Short exercise:
Take the data below and extract the lines from the one with "Reconstruct this image" to the one with "COL = SC.collection", inclusive, exactly as written.

Given data:
════════════════

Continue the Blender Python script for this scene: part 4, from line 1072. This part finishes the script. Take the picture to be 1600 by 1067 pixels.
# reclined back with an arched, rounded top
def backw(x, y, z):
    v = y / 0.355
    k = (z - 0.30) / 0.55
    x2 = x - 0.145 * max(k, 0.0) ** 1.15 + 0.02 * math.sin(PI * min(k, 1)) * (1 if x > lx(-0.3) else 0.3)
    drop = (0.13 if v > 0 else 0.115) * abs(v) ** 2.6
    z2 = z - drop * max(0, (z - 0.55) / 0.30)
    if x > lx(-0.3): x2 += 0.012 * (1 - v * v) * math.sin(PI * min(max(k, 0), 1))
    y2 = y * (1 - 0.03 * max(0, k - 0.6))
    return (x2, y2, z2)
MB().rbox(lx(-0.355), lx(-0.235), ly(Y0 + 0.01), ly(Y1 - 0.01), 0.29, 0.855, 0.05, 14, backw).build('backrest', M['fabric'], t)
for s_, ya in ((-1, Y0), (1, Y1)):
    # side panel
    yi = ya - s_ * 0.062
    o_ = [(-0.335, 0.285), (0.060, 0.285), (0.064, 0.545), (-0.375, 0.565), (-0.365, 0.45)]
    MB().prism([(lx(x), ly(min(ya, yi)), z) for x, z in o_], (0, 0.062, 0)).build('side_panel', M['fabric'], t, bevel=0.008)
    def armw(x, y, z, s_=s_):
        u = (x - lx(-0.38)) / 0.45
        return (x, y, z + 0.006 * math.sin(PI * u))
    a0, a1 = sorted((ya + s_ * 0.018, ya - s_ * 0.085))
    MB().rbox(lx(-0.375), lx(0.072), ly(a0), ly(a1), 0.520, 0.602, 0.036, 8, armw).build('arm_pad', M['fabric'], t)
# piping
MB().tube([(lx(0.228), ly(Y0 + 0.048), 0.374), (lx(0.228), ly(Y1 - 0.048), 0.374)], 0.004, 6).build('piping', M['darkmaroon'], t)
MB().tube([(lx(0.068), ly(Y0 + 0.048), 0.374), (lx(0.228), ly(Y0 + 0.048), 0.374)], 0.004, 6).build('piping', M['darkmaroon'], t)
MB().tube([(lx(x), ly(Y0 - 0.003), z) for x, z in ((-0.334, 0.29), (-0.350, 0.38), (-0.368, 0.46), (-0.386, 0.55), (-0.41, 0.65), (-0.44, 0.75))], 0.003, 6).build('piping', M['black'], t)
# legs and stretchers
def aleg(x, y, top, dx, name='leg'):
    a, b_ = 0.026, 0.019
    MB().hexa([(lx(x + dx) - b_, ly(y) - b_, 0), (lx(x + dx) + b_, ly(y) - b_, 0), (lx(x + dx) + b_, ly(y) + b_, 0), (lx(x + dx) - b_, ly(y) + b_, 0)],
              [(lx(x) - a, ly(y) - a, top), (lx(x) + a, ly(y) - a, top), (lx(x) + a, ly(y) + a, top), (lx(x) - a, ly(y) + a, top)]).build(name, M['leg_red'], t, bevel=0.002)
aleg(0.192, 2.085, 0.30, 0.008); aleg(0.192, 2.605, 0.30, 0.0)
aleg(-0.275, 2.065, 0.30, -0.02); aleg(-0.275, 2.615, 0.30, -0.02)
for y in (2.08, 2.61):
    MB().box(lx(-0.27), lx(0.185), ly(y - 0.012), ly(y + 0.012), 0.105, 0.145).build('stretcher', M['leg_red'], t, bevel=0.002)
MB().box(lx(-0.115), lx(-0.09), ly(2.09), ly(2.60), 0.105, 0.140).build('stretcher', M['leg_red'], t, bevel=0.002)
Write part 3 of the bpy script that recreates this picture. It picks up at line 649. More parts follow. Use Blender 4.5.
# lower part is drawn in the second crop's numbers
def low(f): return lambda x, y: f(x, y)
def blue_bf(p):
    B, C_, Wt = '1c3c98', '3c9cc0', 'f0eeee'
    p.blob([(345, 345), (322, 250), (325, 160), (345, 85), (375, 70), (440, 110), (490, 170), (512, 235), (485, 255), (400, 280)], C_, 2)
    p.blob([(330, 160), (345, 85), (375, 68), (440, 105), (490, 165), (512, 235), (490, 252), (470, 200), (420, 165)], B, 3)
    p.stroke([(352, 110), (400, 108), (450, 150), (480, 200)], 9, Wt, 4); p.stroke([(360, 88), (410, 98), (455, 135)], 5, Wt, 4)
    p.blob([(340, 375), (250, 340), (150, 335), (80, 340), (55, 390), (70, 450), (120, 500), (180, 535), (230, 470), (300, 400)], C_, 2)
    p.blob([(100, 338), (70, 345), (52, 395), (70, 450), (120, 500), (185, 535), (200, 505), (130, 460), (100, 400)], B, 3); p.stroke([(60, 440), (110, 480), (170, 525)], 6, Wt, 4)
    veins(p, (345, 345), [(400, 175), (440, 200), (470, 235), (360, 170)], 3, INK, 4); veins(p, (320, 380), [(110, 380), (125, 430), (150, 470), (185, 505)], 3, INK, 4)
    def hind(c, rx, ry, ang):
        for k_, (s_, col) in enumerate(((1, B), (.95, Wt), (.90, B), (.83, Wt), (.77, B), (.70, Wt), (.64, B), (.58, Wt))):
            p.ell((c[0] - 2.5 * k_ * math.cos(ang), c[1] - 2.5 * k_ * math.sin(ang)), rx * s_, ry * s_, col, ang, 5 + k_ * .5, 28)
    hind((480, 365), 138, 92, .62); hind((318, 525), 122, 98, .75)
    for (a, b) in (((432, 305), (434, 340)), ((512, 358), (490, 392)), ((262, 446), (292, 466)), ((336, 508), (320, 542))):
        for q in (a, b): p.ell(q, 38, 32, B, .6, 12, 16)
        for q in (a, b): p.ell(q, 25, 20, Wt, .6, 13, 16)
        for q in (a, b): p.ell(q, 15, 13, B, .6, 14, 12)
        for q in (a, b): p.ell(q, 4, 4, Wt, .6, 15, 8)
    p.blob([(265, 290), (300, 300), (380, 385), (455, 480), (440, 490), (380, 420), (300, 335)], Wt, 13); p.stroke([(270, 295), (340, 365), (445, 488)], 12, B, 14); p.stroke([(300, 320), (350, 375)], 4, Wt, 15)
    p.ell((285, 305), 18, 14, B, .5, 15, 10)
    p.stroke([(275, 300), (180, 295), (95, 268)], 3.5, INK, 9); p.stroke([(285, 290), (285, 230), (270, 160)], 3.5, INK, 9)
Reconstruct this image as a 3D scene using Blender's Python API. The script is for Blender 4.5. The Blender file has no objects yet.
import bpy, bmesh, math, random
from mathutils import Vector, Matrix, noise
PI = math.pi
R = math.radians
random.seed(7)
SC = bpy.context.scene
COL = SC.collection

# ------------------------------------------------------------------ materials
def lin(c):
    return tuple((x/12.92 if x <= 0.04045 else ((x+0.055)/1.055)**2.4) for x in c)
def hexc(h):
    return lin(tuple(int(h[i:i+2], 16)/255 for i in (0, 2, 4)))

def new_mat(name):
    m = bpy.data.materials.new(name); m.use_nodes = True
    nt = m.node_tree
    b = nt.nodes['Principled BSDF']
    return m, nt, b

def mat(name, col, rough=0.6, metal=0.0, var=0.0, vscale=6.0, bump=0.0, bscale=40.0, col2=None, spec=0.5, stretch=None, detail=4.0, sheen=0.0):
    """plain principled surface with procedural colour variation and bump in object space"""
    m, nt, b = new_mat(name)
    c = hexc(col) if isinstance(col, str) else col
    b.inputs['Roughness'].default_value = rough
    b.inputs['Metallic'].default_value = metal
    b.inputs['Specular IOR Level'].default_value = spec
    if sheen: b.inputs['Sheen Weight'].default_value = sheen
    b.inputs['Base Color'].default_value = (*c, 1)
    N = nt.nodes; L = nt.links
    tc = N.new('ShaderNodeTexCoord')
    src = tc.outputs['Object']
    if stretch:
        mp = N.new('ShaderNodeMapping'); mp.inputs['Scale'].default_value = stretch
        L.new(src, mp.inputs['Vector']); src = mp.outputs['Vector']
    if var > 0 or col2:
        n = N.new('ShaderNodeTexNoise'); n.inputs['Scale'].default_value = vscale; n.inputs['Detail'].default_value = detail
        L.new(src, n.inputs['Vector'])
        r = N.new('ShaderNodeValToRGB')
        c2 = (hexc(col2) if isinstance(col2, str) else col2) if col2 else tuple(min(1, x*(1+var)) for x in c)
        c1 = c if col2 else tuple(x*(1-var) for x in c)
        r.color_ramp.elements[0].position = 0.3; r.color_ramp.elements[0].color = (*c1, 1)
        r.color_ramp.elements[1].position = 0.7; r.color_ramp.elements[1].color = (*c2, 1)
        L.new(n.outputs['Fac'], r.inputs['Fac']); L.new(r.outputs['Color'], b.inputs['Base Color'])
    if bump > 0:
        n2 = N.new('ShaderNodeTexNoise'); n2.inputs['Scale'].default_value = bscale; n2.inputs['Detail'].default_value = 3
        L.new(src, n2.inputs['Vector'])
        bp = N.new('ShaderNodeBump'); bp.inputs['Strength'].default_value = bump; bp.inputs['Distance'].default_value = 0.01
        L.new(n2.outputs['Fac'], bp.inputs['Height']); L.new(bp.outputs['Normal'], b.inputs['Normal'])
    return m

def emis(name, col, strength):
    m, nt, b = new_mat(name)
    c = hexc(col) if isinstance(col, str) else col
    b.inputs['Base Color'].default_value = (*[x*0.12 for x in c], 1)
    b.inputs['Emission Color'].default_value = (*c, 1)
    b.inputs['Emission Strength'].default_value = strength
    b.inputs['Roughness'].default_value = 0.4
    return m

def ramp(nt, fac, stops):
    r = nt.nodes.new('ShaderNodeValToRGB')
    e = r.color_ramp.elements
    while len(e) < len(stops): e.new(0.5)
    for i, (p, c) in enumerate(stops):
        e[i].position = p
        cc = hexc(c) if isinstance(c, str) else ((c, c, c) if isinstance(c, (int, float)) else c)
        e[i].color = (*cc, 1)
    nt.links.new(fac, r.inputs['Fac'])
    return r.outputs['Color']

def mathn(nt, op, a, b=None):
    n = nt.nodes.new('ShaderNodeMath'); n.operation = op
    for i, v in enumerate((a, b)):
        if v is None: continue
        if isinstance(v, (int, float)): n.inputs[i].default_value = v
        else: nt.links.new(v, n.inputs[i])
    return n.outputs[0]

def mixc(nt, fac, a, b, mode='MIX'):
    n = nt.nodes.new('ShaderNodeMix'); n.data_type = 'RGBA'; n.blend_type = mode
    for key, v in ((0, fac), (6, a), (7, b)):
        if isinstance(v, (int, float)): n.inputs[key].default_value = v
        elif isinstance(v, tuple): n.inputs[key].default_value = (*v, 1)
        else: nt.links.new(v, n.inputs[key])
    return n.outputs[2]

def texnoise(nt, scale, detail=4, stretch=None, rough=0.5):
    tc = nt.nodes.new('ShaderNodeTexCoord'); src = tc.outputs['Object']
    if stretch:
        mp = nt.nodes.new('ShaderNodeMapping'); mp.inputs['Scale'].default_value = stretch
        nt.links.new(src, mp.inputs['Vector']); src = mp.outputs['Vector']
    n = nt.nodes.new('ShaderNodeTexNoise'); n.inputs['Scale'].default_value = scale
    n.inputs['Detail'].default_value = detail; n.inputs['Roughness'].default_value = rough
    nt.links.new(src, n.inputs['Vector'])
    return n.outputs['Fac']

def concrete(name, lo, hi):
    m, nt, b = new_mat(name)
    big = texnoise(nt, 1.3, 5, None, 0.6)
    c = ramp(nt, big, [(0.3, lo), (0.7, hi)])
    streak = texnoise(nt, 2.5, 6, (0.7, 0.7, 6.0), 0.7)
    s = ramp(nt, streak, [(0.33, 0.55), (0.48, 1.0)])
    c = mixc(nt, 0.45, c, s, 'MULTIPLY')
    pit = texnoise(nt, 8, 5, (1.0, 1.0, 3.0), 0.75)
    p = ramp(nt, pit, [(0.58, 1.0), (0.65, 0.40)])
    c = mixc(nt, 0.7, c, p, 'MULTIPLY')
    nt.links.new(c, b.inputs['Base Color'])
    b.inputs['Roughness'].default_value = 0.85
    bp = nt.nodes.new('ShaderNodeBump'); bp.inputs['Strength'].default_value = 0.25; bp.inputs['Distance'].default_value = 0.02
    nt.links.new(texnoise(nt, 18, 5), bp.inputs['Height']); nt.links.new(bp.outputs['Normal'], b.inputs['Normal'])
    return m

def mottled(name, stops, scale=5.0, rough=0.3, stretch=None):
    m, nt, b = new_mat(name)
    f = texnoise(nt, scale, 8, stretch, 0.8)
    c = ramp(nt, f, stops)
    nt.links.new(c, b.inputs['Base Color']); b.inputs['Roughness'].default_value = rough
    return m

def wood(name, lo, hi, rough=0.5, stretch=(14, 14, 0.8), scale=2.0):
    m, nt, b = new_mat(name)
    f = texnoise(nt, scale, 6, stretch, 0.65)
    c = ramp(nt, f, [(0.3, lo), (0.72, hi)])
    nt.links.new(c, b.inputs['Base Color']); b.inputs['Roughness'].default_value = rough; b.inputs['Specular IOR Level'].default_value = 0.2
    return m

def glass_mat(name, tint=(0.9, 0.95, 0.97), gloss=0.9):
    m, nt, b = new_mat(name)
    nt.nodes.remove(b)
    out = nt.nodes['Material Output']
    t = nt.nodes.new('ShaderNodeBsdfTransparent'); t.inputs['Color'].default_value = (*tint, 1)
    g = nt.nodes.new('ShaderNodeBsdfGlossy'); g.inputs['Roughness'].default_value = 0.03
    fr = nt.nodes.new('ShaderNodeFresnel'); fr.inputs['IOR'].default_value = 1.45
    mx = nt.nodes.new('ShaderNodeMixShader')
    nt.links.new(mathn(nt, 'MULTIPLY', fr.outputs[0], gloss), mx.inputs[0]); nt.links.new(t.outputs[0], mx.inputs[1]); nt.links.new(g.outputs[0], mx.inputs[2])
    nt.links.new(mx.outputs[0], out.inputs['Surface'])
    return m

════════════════

Worked answer:
Reconstruct this image as a 3D scene using Blender's Python API. The script is for Blender 4.5. The Blender file has no objects yet.
import bpy, bmesh, math, random
from mathutils import Vector, Matrix, noise
PI = math.pi
R = math.radians
random.seed(7)
SC = bpy.context.scene
COL = SC.collection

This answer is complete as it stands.